A personal reflection on why this year's Quaker youth work conference focuses on supporting young people exploring their gender.

Image: Levi Saunders, Unsplash.
Image: Levi Saunders, Unsplash.

I've been working in the children and young people's team since 2005 and I still remember the day I was interviewed. A beautiful sunny day in a really big dark room with a grandfather clock. But it's one of the interview questions that has really stuck with me – how are you going to work to explore spirituality with young Quakers?

My response was based on what I feel is the most important value in youth work. That you meet the young person where they are at and walk alongside them to understand their experiences, their thoughts and their feelings. In that walk you might share a little of yourself but the focus is on that young person and where they are at.

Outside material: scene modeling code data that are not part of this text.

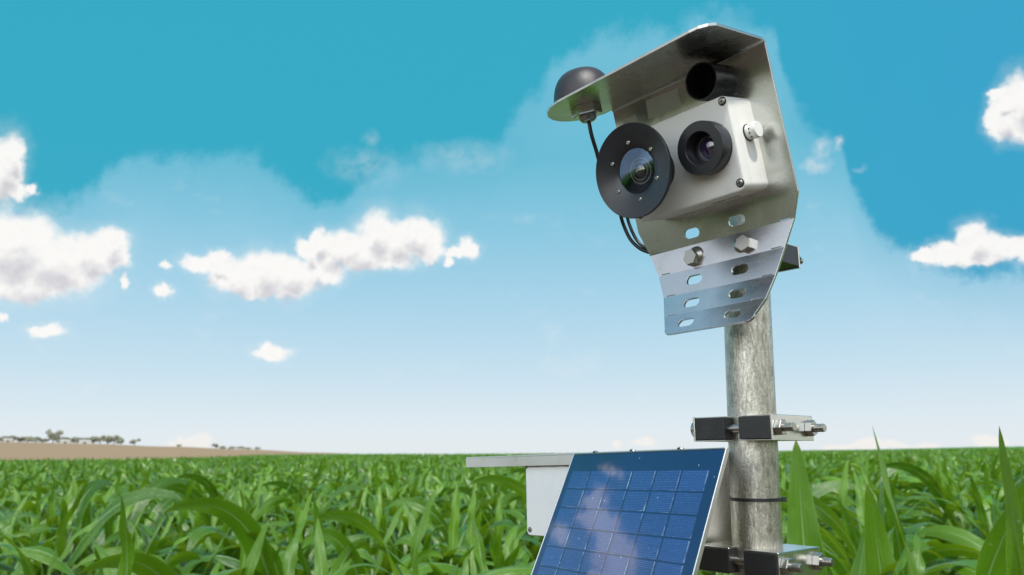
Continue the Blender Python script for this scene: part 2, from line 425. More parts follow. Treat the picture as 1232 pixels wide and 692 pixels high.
def hex_prof(bm, c, d, af, h, rot=0.0, chamfer=.12):
    r = af / math.sqrt(3)
    add_lathe(bm, c, d, [(0, 0), (r, 0), (r, h * (1 - chamfer)), (r * .90, h), (0, h)], 6, rot)
def add_thread(bm, c, d, r, L, pitch=.0015, seg=20):
    prof = [(0, 0)]; n = int(L / pitch); h = 0
    for k in range(n): prof += [(r, h), (r, h + pitch * .35), (r * .86, h + pitch * .6), (r * .86, h + pitch * .8)]; h += pitch
    prof += [(r * .9, L), (0, L)]
    add_lathe(bm, c, d, prof, seg)

# ------------------------------------------------------------------ ground
def polar(rs, azs, zf, name, mat, smooth=True):
    bm = bmesh.new(); grid = []
    for r in rs: grid.append([bm.verts.new((r * math.sin(a), r * math.cos(a), zf(r, a))) for a in azs])
    for i in range(len(rs) - 1):
        for j in range(len(azs) - 1): bm.faces.new((grid[i][j], grid[i][j + 1], grid[i + 1][j + 1], grid[i + 1][j]))
    return link_mesh(name, bm, mat, None, 0)
RG, RB = 230.0, 640.0           # far edge of the green field, crest of the bare hill
def interp(x, pts):
    if x <= pts[0][0]: return pts[0][1]
    for (a, b), (c, d) in zip(pts, pts[1:]):
        if x <= c:
            t = (x - a) / (c - a); t = t * t * (3 - 2 * t); return b + (d - b) * t
    return pts[-1][1]
def elev(pl):                   # list of photo pixels -> (azimuth, tan elevation)
    return [(azel(x, y)[0], math.tan(azel(x, y)[1]) / 1.0) for x, y in pl]
GE = elev([(-300, 562), (0, 556), (150, 554), (230, 551), (330, 546.5), (420, 545.8), (560, 545.8), (700, 545), (900, 542.5), (1000, 541), (1232, 537), (1500, 534)])
BE = elev([(-300, 528), (0, 532), (100, 534), (200, 537.5), (300, 541), (380, 544.5), (470, 548), (560, 553), (1500, 560)])
CAN = 1.5
def gz(r, a):                   # ground height
    zg = EYE + RG * interp(a, GE) - CAN
    t = min(1, max(0, (r - 12) / (RG - 12))); t = t * t * (3 - 2 * t) if t < 1 else 1
    z = zg * t
    if r > RG:
        zb = EYE + RB * interp(a, BE)
        t2 = min(1, (r - RG) / (RB - RG)); z = zg + (zb - zg) * (1 - (1 - t2) ** 1.6)
        if r > RB: z = zb - (r - RB) * .02
        z = max(z, -40)
    return z
m, n, b = material('soil'); co = obco(n)
soilc = n.mix(n.noise(co, 3, 6, .65), (.045, .030, .018), (.11, .078, .05))
sand = n.mix(n.noise(n.mapping(co, (.05, .5, .05)), .35, 5, .6), (.20, .135, .072), (.29, .198, .110))
geo = n.vmath('LENGTH', co, out=1)
n.put(b.inputs['Base Color'], n.mix(n.step(geo, RG - 6, RG + 4), soilc, sand)); b.inputs['Roughness'].default_value = .95
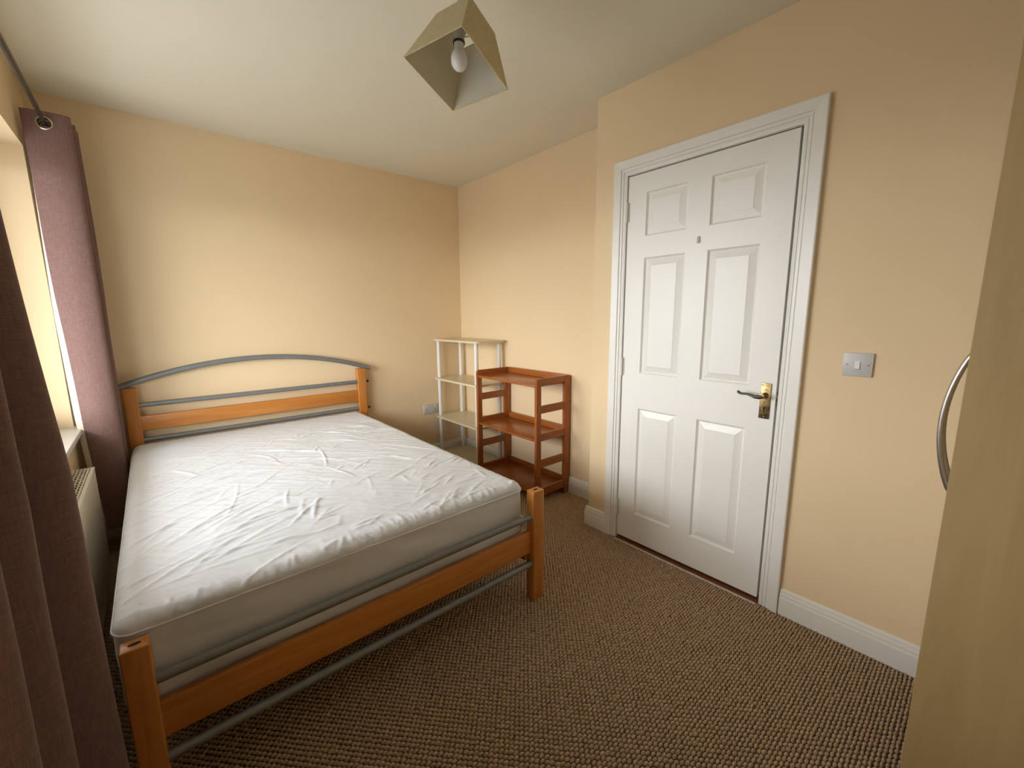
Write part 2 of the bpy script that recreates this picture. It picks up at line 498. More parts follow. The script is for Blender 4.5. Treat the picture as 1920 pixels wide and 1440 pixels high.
box('edge_strip', (-J - 0.0275, DY0 + 0.004, -0.004), (-J - 0.0215, DY1 - 0.002, 0.0065), 'silver_strip', th, 0.001)

# ------------------------------------------------------------------ six-panel door
LY0, LY1, LZ0, LZ1 = -2.7575, -2.0005, 0.022, 1.9945       # leaf
LX = -J - 0.001
door = empty('door_1', (LX, -2.38, LZ0), 'white six-panel door, closed, with an aged brass lever handle', 'door', kind='structure')
PY = [(-2.3245, -2.106), (-2.6495, -2.430)]
PZ = [(0.185, 0.795), (0.986, 1.584), (1.690, 1.902)]
def leaf():
    mb = MB()
    ys = sorted({LY0, LY1, *[v for p in PY for v in p]}); zs = sorted({LZ0, LZ1, *[v for p in PZ for v in p]})
    for a, b in zip(ys, ys[1:]):
        for c, d in zip(zs, zs[1:]):
            if (a, b) in PY and (c, d) in PZ:
                continue
            mb.raw([(LX, a, c), (LX, b, c), (LX, b, d), (LX, a, d)], [(0, 1, 2, 3)])
    bmesh.ops.remove_doubles(mb.bm, verts=mb.bm.verts, dist=1e-5)
    # edges and back
    X2 = LX + 0.038
    mb.raw([(LX, LY0, LZ0), (LX, LY1, LZ0), (LX, LY1, LZ1), (LX, LY0, LZ1), (X2, LY0, LZ0), (X2, LY1, LZ0), (X2, LY1, LZ1), (X2, LY0, LZ1)],
           [(0, 1, 5, 4), (1, 2, 6, 5), (2, 3, 7, 6), (3, 0, 4, 7), (4, 5, 6, 7)])
    bmesh.ops.remove_doubles(mb.bm, verts=mb.bm.verts, dist=1e-5)
    mb.build('leaf', 'door_paint', door, smooth=20)
leaf()
PP = [(0.0, 0.0), (0.003, 0.0035), (0.0075, 0.0085), (0.011, 0.0095), (0.0145, 0.0085), (0.040, 0.0022), (0.0415, 0.0012), (0.043, 0.0012)]   # inset, depth
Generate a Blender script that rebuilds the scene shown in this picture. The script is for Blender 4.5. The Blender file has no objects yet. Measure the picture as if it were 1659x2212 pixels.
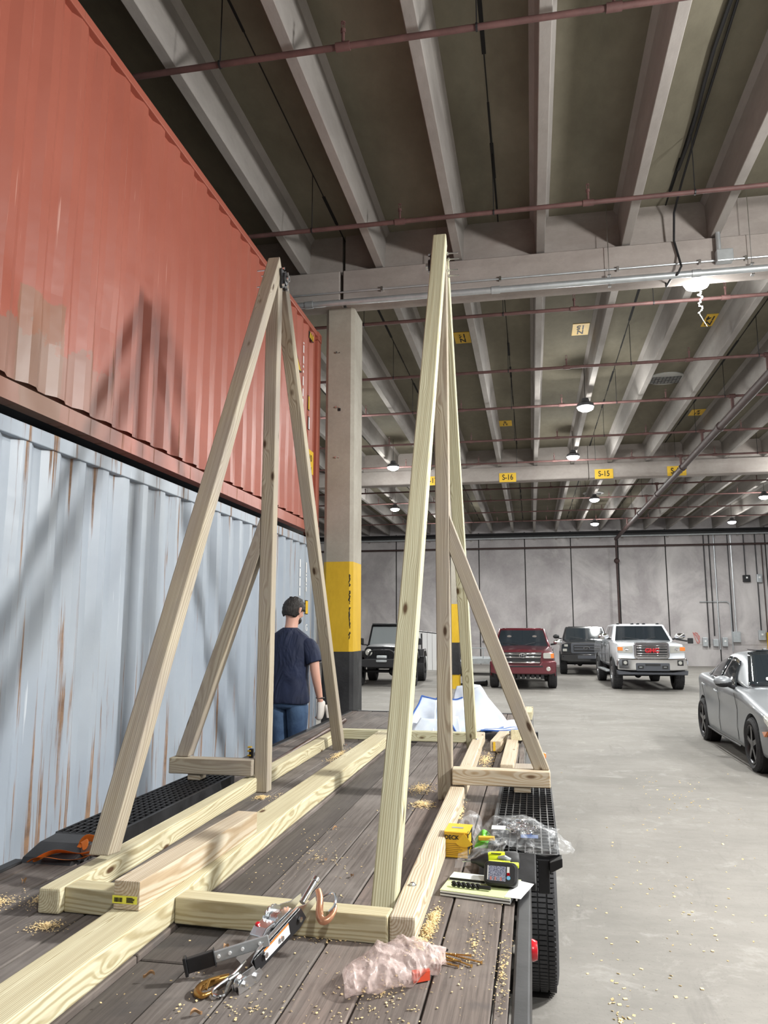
import bpy, bmesh, math, random
from mathutils import Vector, Matrix, noise
random.seed(7)
PI = math.pi
C = bpy.context.scene.collection
S = bpy.context.scene

# ---------------------------------------------------------------- camera
EYE = 1.8
FPX = 1650.0
pitch = math.atan(252 / FPX)
yaw = math.atan(320 / math.hypot(FPX, 252))
cd = bpy.data.cameras.new('camera')
cd.sensor_fit = 'VERTICAL'
cd.sensor_height = 36.0
cd.lens = FPX / 2212 * 36.0
cd.clip_start = 0.05
cd.clip_end = 200
cam = bpy.data.objects.new('camera', cd)
C.objects.link(cam)
cam.location = (0, 0, EYE)
cam.rotation_euler = (PI / 2 + pitch, 0, yaw)
S.camera = cam

# ---------------------------------------------------------------- world, exposure, lamps
w = bpy.data.worlds.new('world')
S.world = w
w.use_nodes = True
w.node_tree.nodes['Background'].inputs[0].default_value = (0.88, 0.90, 0.96, 1)
w.node_tree.nodes['Background'].inputs[1].default_value = 0.36
S.view_settings.view_transform = 'Standard'
S.view_settings.look = 'None'
S.view_settings.gamma = 1
S.view_settings.use_curve_mapping = False
S.view_settings.exposure = 0.70
LAMP_W = 470.0
# hung lamps, then ones added for light: x, y, z of the lens, power factor
LAMPS = [(1.22, 15.9, 6.35, 1.0), (1.25, 21.3, 6.5, 0.8), (2.29, 27.5, 6.3, 0.9), (-3.85, 21.5, 6.45, 0.8), (-5.0, 28.3, 6.3, 0.9),
         (2.32, 10.38, 6.42, 0.8), (4.3, 4.0, 4.95, 2.1), (7.0, 10.0, 6.3, 0.8), (7.2, 16.0, 6.3, 0.9), (7.5, 22.0, 6.3, 1.0),
         (8.0, 28.0, 6.3, 1.0), (2.8, 34.0, 6.3, 1.2), (-3.6, 34.0, 6.3, 1.2), (8.5, 34.5, 6.3, 1.2), (-8.5, 13.0, 6.3, 0.7),
         (2.4, -2.5, 6.3, 1.2), (7.0, 2.0, 6.3, 1.2), (-4.0, 16.0, 6.3, 0.7)]

# ---------------------------------------------------------------- mesh helpers
def vec(a): return Vector(a)

def wmat(o):
    m = Matrix.Identity(4)
    while o is not None:
        m = o.matrix_basis @ m
        o = o.parent
    return m

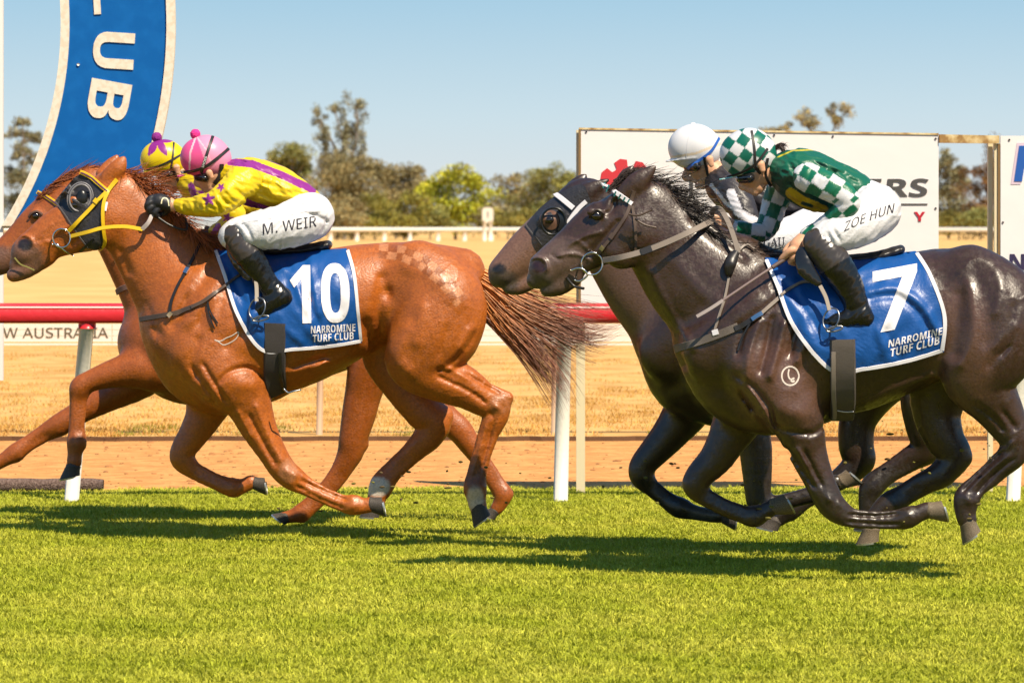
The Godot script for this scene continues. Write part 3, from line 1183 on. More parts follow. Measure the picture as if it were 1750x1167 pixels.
func build_trees() -> void:
	var g := "trees along the far side of the course"
	var olive := Color(0.25, 0.25, 0.075)
	var dull := Color(0.29, 0.245, 0.115)
	var grey := Color(0.235, 0.22, 0.12)
	var bright := Color(0.42, 0.42, 0.035)
	tree("pine_tree", "dark tiered pine standing left of the curved blue sign", "tree", g, -430, [[40, 208, 14, 8], [34, 228, 17, 9], [52, 240, 20, 9], [34, 262, 18, 12], [60, 268, 16, 10], [28, 300, 22, 18], [54, 318, 26, 22], [24, 350, 24, 24], [60, 358, 24, 24], [40, 384, 34, 14]], [[40, 402, 40, 330, 39, 260, 38, 206, 4.5], [39, 262, 58, 266, 2], [39, 240, 54, 238, 2]], grey, 1, 0.4)
	tree("gum_tree", "rounded olive gum rising just behind the yellow jacketed rider", "tree", g, -440, [[502, 262, 26, 24], [470, 272, 20, 18], [520, 290, 18, 20], [490, 298, 34, 24], [500, 340, 26, 30], [480, 372, 34, 24]], [[496, 402, 497, 340, 500, 270, 4.5], [497, 320, 472, 280, 2.5], [498, 310, 520, 280, 2.5]], olive, 2)
	tree("gum_tree", "tallest gum with three bare forked limbs and tufted heads", "tree", g, -420, [[543, 202, 11, 14], [552, 226, 13, 14], [572, 184, 11, 9], [556, 258, 10, 20], [583, 215, 12, 24], [590, 250, 12, 22], [578, 280, 14, 18], [606, 184, 15, 16], [612, 212, 14, 22], [614, 246, 13, 22], [560, 285, 12, 24], [606, 282, 16, 20]], [[588, 404, 590, 340, 584, 290, 566, 240, 544, 204, 6.5], [586, 300, 586, 250, 576, 205, 570, 184, 4], [588, 300, 606, 250, 610, 210, 607, 180, 5]], grey, 3, 0.36, 0.9)
	tree("gum_tree", "broad grey brown gum filling in below the three bare limbs", "tree", g, -412, [[598, 282, 38, 22], [570, 305, 34, 26], [622, 300, 34, 26], [600, 325, 44, 30], [582, 352, 34, 30], [626, 345, 36, 28], [600, 380, 38, 26]], [[600, 404, 600, 340, 590, 290, 7], [600, 345, 628, 300, 3]], dull, 4)
	tree("gum_tree", "low domed olive brown gum right of the tallest gum", "tree", g, -440, [[655, 298, 26, 18], [678, 308, 28, 18], [700, 304, 18, 18], [668, 330, 40, 22], [700, 335, 30, 26], [664, 364, 40, 26], [708, 370, 30, 24]], [[676, 403, 678, 350, 690, 310, 4], [678, 350, 656, 305, 3]], dull, 5)
	tree("bushy_tree", "bright yellow green bushy tree left of the distance marker", "tree", g, -405, [[765, 302, 26, 16], [790, 304, 28, 18], [740, 318, 24, 18], [815, 322, 26, 20], [776, 330, 46, 24], [745, 350, 38, 26], [808, 352, 38, 26], [776, 374, 60, 26]], [[778, 403, 778, 350, 768, 305, 5], [778, 350, 812, 318, 3.5], [778, 352, 742, 320, 3.5]], bright, 6, 0.44, 1.15)
	tree("shrub", "low lime green shrubs spreading right of the grey brown gum", "shrub", g, -396, [[690, 345, 34, 16], [655, 362, 30, 20], [700, 374, 40, 22], [650, 386, 34, 16]], [[690, 402, 692, 370, 690, 350, 3]], Color(0.26, 0.235, 0.045), 7)
	tree("gum_tree", "pale brownish gum thinning out behind the distance marker", "tree", g, -450, [[850, 320, 18, 16], [880, 314, 22, 16], [905, 322, 20, 18], [870, 345, 36, 22], [905, 352, 30, 24], [880, 378, 44, 22], [840, 376, 26, 22]], [[878, 403, 880, 350, 884, 314, 4], [880, 350, 906, 322, 2.5]], dull, 8, 0.42, 0.9)
	tree("gum_tree", "olive gum tree against the side edge of the large hoarding", "tree", g, -428, [[945, 302, 26, 16], [968, 306, 22, 18], [924, 318, 22, 20], [952, 332, 40, 24], [930, 358, 34, 26], [968, 364, 30, 26], [945, 382, 44, 20], [985, 330, 20, 24]], [[950, 403, 952, 350, 948, 304, 4.5], [951, 350, 972, 312, 3], [951, 350, 926, 322, 3]], olive, 9)
	tree("gum_tree", "spindly gum with two tufted tops above the checked helmet", "tree", g, -415, [[1374, 200, 16, 11], [1386, 208, 15, 11], [1422, 188, 10, 10], [1446, 190, 13, 9], [1432, 208, 12, 13], [1348, 218, 10, 8], [1318, 222, 13, 6], [1400, 250, 40, 30], [1390, 320, 60, 40], [1400, 380, 60, 30]], [[1402, 404, 1402, 320, 1400, 260, 1378, 205, 6], [1401, 270, 1428, 215, 1422, 186, 4], [1428, 215, 1448, 190, 2.5]], dull, 10, 0.36, 0.85)
	tree("gum_tree", "thin grey green gum left in the gap between the hoardings", "tree", g, -430, [[1618, 275, 14, 12], [1606, 290, 18, 16], [1630, 300, 16, 14], [1648, 310, 12, 18], [1620, 330, 34, 26], [1640, 356, 34, 30], [1614, 376, 36, 24]], [[1622, 403, 1624, 350, 1618, 278, 4], [1623, 330, 1646, 305, 2.5]], grey, 11, 0.38)
	tree("gum_tree", "rust tinged gum right in the gap between the hoardings", "tree", g, -418, [[1700, 282, 16, 16], [1682, 304, 20, 18], [1706, 320, 24, 24], [1676, 334, 28, 22], [1690, 362, 36, 28], [1668, 380, 30, 20], [1730, 330, 30, 60]], [[1696, 403, 1697, 340, 1700, 285, 4.5], [1697, 345, 1676, 310, 3]], Color(0.24, 0.145, 0.06), 12)
	var rng := RandomNumberGenerator.new()
	rng.seed = 77
	var spots := [545, 575, 640, 735, 842, 868, 925, 985, 1640, 1676]
	var named := ["low olive shrub at the foot of the tallest gum, next to the white breeches", "small dusty shrub under the broad grey brown gum", "yellowish shrub at the foot of the low domed gum", "olive shrub in the dip left of the bright green bushy tree", "dusty shrub directly behind the distance marker", "yellowish shrub just right of the distance marker", "olive shrub in front of the pale brownish gum's right edge", "dusty shrub beside the far dark horse's hooded poll", "yellowish shrub in the gap between hoardings, beside the larger hoarding", "olive shrub in the gap between hoardings, under the rust tinged gum"]
	for i in spots.size():
		var x: float = spots[i]
		var h := rng.randf_range(16, 30)
		var c := [olive, dull, Color(0.24, 0.21, 0.05)][i % 3] as Color
		tree("shrub", named[i], "shrub", "low shrubs behind the far rail", -392 - rng.randf() * 12, [[x, 396 - h, 26, h * 0.6], [x + 14, 392 - h * 0.6, 28, h * 0.6], [x - 16, 392 - h * 0.5, 26, h * 0.55]], [[x, 402, x, 385, 2.5]], c, 100 + i)
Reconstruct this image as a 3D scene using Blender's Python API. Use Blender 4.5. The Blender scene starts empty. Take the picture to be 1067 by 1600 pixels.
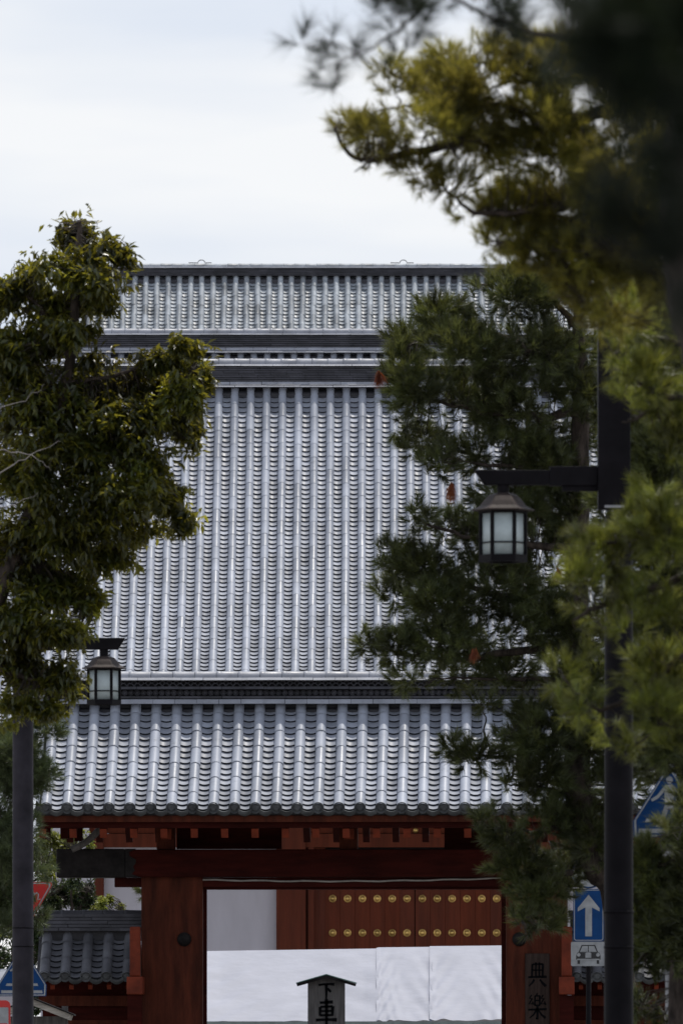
import bpy, bmesh, math, random
import numpy as np
from mathutils import Vector, Matrix

R = math.radians
rnd = random.Random(7)
scene = bpy.context.scene
COL = scene.collection

# ------------------------------------------------------------------ camera
F = 13333.3                     # focal length in photo pixels (1067 x 1600)
VX, VY, EYE = 616.0, 1655.0, 1.6
cam_d = bpy.data.cameras.new('camera')
cam = bpy.data.objects.new('camera', cam_d)
COL.objects.link(cam)
cam.location = (0, 0, EYE)
cam.rotation_euler = (R(90), 0, 0)
cam_d.sensor_width = 36.0
cam_d.lens = 300.0
cam_d.shift_x = -(VX - 533.5) / 1600.0
cam_d.shift_y = (VY - 800.0) / 1600.0
cam_d.clip_start = 0.2
cam_d.clip_end = 4000
cam_d.dof.use_dof = True
cam_d.dof.focus_distance = 132.0
cam_d.dof.aperture_fstop = 8.0
scene.camera = cam

# ------------------------------------------------------------------ light
SUN_EL, SUN_AZ = R(71), R(38)          # azimuth measured from +Y towards +X
sd = bpy.data.lights.new('sun', 'SUN')
sd.energy = 3.4
sd.angle = R(0.6)
sd.color = (1.0, 0.95, 0.87)
so = bpy.data.objects.new('sun', sd)
COL.objects.link(so)
to_sun = Vector((math.sin(SUN_AZ) * math.cos(SUN_EL), math.cos(SUN_AZ) * math.cos(SUN_EL), math.sin(SUN_EL)))
so.rotation_euler = to_sun.to_track_quat('Z', 'Y').to_euler()
so.location = (0, 60, 80)

w = bpy.data.worlds.new('World')
scene.world = w
w.use_nodes = True
nt = w.node_tree
nt.nodes.clear()
wo = nt.nodes.new('ShaderNodeOutputWorld')
sky = nt.nodes.new('ShaderNodeTexSky')
sky.sky_type = 'NISHITA'
sky.sun_disc = False
sky.sun_elevation = SUN_EL
sky.sun_rotation = SUN_AZ
bg1 = nt.nodes.new('ShaderNodeBackground'); bg1.inputs['Strength'].default_value = 0.09
bg2 = nt.nodes.new('ShaderNodeBackground'); bg2.inputs['Strength'].default_value = 1.04
tc = nt.nodes.new('ShaderNodeTexCoord')
mp = nt.nodes.new('ShaderNodeMapping'); mp.inputs['Scale'].default_value = (5.0, 5.0, 26.0)
mp.inputs['Location'].default_value = (0.3, 0.0, 0.45)
nz = nt.nodes.new('ShaderNodeTexNoise'); nz.inputs['Scale'].default_value = 1.0; nz.inputs['Detail'].default_value = 5.0
cr = nt.nodes.new('ShaderNodeValToRGB')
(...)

Walking alongside young Quakers

I was recently challenged to reflect on how well I was living this out. I'd noticed Rowan was struggling. So I found a moment where we could go for a walk and said I'd noticed how unhappy they looked and I wondered if they were ok. It turned out that they were not comfortable with the gender other people saw them as having. It made me pause.

How many other young Quakers were in this place? Had we been alongside them on their journey or had we missed their story? If I'm honest with myself, we had not been proactive in providing a safe space for them. We had worked on the assumption that they or their parents would tell us. What a big assumption and one that was based on my identity and my experiences.

Identity and wellbeing

In that moment, I realised I had privilege. How I felt as a woman was how people saw me, my identity was recognised and accepted by each person in my community. I have never experienced someone questioning the legitimacy of either my gender or orientation. I haven't had to think about how my family or my peers would respond to a change in how they saw my identity.

Identity, how we see ourselves and how others respond is so central to our wellbeing. As a youth worker wellbeing is central to nurturing wholeness and to do that I have to meet each young person in the place that they find themselves.

"In working with young people… do not try to call them back to where they were, and do not try to call them to where you are, as beautiful as that place might seem to you. You must have the courage to go with them to a place that neither you nor they have ever been before." [i]

On 10 November at the Quaker Youth Work Conference in Birmingham, those involved in running events for young Quakers will gather to explore this. Adult volunteers and facilitators will have the space to think about ways to create a safe space for young people who experience inner conflict about their gender and consider how to meet them where they are at.